Provided data
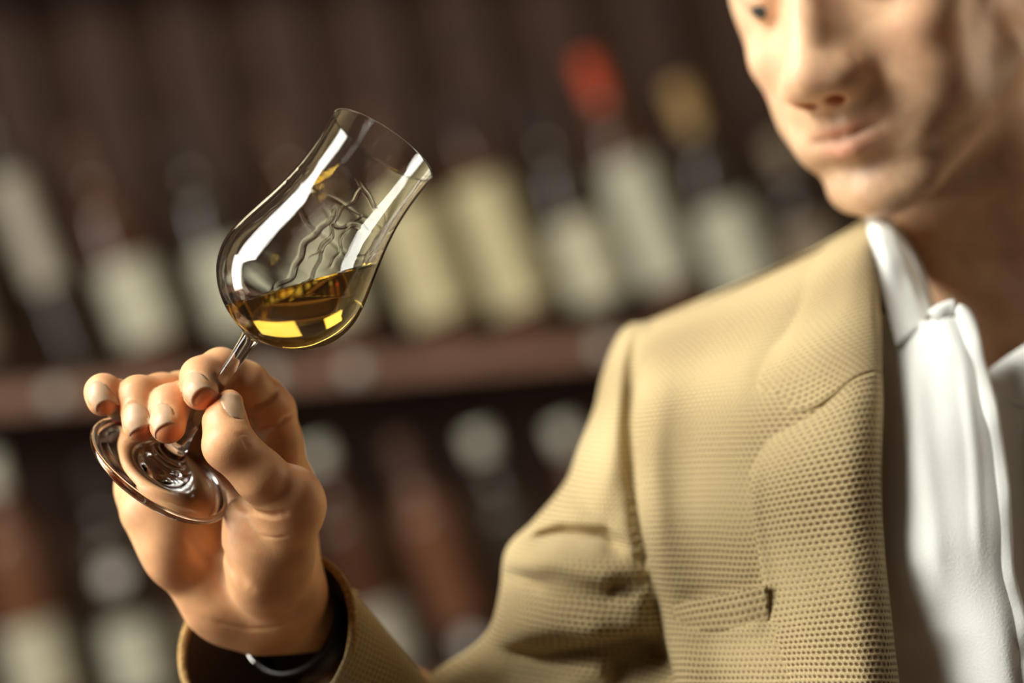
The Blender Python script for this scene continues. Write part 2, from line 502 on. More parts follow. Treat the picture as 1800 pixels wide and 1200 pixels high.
idx = chain([(503, 862, -48, 12.8), (480, 722, -31, 10.2), (462, 700, -27, 9.9), (388, 648, -13, 9.2), (353, 663, -3, 9.0), (352, 690, 8, 8.0)],
            bumps=[((492, 790, -36), (10.5, 15, 10.5)), ((432, 672, -18), (11, 10, 9.5))],
            creases=[([(425, 722, -16), (445, 716, -17), (475, 700, -18), (492, 682, -24)], 1.3, 1.5),
                     ([(440, 778, -26), (470, 752, -24), (500, 735, -24), (520, 722, -30)], 1.6, 1.6)])
mid = chain([(428, 826, -58, 12.5), (385, 680, -32, 9.8), (298, 712, -3, 9.2), (295, 748, 8, 8.2)], bumps=[((345, 700, -18), 9.5)])
rng = chain([(338, 826, -62, 12.5), (318, 690, -36, 9.6), (243, 697, -8, 9.3), (246, 746, 1, 8.0)], bumps=[((285, 692, -22), 9.2)])
lit = chain([(254, 856, -52, 11.5), (243, 735, -42, 8.8), (205, 700, -22, 8.4), (182, 690, -8, 8.2), (181, 704, -4, 7.2)])
thb = chain([(512, 888, -2, 13.5), (458, 836, 10, 11.8), (402, 780, 15, 11.4), (396, 742, 10, 9.8), (403, 709, 6, 6.4)], k=3.0,
            bumps=[((405, 785, 17), (10.5, 10, 9.5)), ((515, 862, 4), (11, 11, 11))],
            creases=[([(405 + i * 9 - 12, 782 + i * 7 - 22, 24), (430 + i * 9, 786 + i * 7 - 14, 25), (452 + i * 9, 772 + i * 7 - 6, 20)], 0.45, 0.8) for i in range(-1, 4)])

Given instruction
Return the material exactly as given, apart from the pictures.

Final answer
The Blender Python script for this scene continues. Write part 2, from line 502 on. More parts follow. Treat the picture as 1800 pixels wide and 1200 pixels high.
idx = chain([(503, 862, -48, 12.8), (480, 722, -31, 10.2), (462, 700, -27, 9.9), (388, 648, -13, 9.2), (353, 663, -3, 9.0), (352, 690, 8, 8.0)],
            bumps=[((492, 790, -36), (10.5, 15, 10.5)), ((432, 672, -18), (11, 10, 9.5))],
            creases=[([(425, 722, -16), (445, 716, -17), (475, 700, -18), (492, 682, -24)], 1.3, 1.5),
                     ([(440, 778, -26), (470, 752, -24), (500, 735, -24), (520, 722, -30)], 1.6, 1.6)])
mid = chain([(428, 826, -58, 12.5), (385, 680, -32, 9.8), (298, 712, -3, 9.2), (295, 748, 8, 8.2)], bumps=[((345, 700, -18), 9.5)])
rng = chain([(338, 826, -62, 12.5), (318, 690, -36, 9.6), (243, 697, -8, 9.3), (246, 746, 1, 8.0)], bumps=[((285, 692, -22), 9.2)])
lit = chain([(254, 856, -52, 11.5), (243, 735, -42, 8.8), (205, 700, -22, 8.4), (182, 690, -8, 8.2), (181, 704, -4, 7.2)])
thb = chain([(512, 888, -2, 13.5), (458, 836, 10, 11.8), (402, 780, 15, 11.4), (396, 742, 10, 9.8), (403, 709, 6, 6.4)], k=3.0,
            bumps=[((405, 785, 17), (10.5, 10, 9.5)), ((515, 862, 4), (11, 11, 11))],
            creases=[([(405 + i * 9 - 12, 782 + i * 7 - 22, 24), (430 + i * 9, 786 + i * 7 - 14, 25), (452 + i * 9, 772 + i * 7 - 6, 20)], 0.45, 0.8) for i in range(-1, 4)])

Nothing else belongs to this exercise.